*Data lines:*

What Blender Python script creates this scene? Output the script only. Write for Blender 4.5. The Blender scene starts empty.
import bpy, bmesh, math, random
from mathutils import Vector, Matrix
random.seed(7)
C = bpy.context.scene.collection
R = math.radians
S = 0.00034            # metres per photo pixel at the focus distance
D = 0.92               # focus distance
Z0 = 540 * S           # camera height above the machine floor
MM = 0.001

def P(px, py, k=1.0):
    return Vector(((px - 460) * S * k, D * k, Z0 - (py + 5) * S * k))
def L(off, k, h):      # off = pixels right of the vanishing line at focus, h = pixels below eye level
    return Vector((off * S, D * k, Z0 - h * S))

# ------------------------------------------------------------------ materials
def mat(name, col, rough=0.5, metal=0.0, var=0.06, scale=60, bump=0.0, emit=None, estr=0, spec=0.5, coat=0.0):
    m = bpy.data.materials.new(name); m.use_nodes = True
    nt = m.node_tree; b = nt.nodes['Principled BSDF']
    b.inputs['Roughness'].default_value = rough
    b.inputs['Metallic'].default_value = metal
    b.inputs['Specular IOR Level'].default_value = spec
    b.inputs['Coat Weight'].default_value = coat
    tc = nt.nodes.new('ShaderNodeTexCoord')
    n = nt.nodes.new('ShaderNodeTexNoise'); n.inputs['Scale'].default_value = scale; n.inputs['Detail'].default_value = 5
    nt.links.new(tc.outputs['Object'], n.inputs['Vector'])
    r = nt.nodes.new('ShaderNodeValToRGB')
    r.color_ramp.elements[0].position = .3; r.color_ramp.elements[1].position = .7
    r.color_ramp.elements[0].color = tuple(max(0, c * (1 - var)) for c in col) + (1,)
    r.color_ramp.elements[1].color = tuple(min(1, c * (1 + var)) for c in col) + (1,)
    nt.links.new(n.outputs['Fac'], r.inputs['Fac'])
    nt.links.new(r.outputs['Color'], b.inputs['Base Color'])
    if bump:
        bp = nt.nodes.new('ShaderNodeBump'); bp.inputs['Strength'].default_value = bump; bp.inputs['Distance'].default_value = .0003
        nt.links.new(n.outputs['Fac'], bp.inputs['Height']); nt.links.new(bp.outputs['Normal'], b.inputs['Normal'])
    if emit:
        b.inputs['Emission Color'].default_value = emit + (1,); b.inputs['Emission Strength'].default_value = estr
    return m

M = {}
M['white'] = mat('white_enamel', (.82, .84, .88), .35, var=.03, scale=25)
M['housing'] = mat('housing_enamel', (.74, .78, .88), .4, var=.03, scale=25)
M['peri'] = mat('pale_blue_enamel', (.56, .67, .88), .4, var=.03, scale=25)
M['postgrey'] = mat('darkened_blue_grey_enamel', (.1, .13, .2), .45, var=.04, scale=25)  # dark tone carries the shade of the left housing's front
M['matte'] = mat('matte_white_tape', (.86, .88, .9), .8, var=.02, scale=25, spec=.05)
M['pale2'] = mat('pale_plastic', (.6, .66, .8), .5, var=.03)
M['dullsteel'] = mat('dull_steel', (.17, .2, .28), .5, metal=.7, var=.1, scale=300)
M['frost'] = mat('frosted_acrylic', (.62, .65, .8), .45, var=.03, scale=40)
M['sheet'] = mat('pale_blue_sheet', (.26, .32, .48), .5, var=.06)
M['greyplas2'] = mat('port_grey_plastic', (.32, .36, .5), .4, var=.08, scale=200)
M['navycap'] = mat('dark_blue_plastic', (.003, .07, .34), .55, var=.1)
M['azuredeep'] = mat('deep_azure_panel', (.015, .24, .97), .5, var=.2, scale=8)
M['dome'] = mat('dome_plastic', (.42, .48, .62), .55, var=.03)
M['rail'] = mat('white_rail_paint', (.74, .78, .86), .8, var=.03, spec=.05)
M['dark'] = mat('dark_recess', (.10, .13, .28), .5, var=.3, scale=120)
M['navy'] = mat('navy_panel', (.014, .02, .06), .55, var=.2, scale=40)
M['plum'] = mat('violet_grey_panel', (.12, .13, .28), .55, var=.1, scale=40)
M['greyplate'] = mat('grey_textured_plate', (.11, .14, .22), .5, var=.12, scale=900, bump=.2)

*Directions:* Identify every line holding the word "scene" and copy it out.

*Task output:*
What Blender Python script creates this scene? Output the script only. Write for Blender 4.5. The Blender scene starts empty.
C = bpy.context.scene.collection